Navajo National Monument
The boundary-line which divides Utah from Arizona divides the most gorgeous expression of the great American desert region. From the Mesa Verde National Park on the east to Zion National Monument on the west, from the Natural Bridges on the north to the Grand Canyon and the Painted Desert on the south, the country glows with golden sands and crimson mesas, a wilderness of amazing and impossible contours and indescribable charm.
Within this region, in the extreme north of Arizona, lie the ruins of three neighboring pueblos. Richard Wetherill, who was one of the discoverers of the famous cliff-cities of the Mesa Verde, was one of the party which found the Kit Siel (Broken Pottery) ruin in 1894 within a long crescent-shaped cave in the side of a glowing red sandstone cliff; in 1908, upon information given by a Navajo Indian, John Wetherill, Professor Byron Cumming, and Neil Judd located Betatakin (Hillside House) ruin within a crescent-shaped cavity in the side of a small red canyon. Twenty miles west of Betatakin is a small ruin known as Inscription House upon whose walls is a carved inscription supposed to have been made by Spanish explorers who visited them in 1661.
While these ruins show no features materially differing from those of hundreds of other more accessible pueblo ruins, they possess quite extraordinary beauty because of their romantic location in cliffs of striking color in a region of mysterious charm.
II
But the Indian civilization of our southwest began very many centuries before the arrival of the Spaniard, who found, besides the innumerable pueblos which were crowded with busy occupants, hundreds of pueblos which had been deserted by their builders, some of them for centuries, and which lay even then in ruins.
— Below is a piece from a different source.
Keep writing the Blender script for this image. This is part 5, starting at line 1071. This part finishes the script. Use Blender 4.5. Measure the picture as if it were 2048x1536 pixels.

The desertion of so many pueblos with abundant pottery and other evidences of active living is one of the mysteries of this prehistoric civilization. No doubt, with the failure of water-supplies and other changing physical conditions, occasionally communities sought better living in other localities, but it is certain that many of these desertions resulted from the raids of the wandering predatory tribes of the plains, the Querechos of Bandelier's records, but usually mentioned by him and others by the modern name of Apaches. These fierce bands continually sought to possess themselves of the stores of food and clothing to be found in the prosperous pueblos. The utmost cruelties of the Spanish invaders who, after all, were ruthless only in pursuit of gold, and, when this was lacking, tolerant and even kindly in their treatment of the natives, were nothing compared to the atrocities of these Apache Indians, who gloried in conquest.
Of the ruins of pueblos which were not identified with Spanish occupation, six have been conserved as national monuments.
The Bandelier National Monument
Many centuries before the coming of the Spaniards, a deep gorge on the eastern slope of the Sierra de los Valles, eighteen miles west of Santa Fé, New Mexico, was the home of a people living in caves which they hollowed by enlarging erosional openings in the soft volcanic sides of nearly perpendicular cliffs. The work was done with pains and skill. A small entrance, sometimes from the valley floor, sometimes reached by ladder, opened into a roomy apartment which in many cases consisted of several connecting rooms. These apartments were set in tiers or stories, as in a modern flat-house. There were often two, sometimes three, floors. They occurred in groups, probably representing families or clans, and some of these groups numbered hundreds. Seen to-day, the cliff-side suggests not so much the modern apartment-house, of which it was in a way the prehistoric prototype, as a gigantic pigeon-house.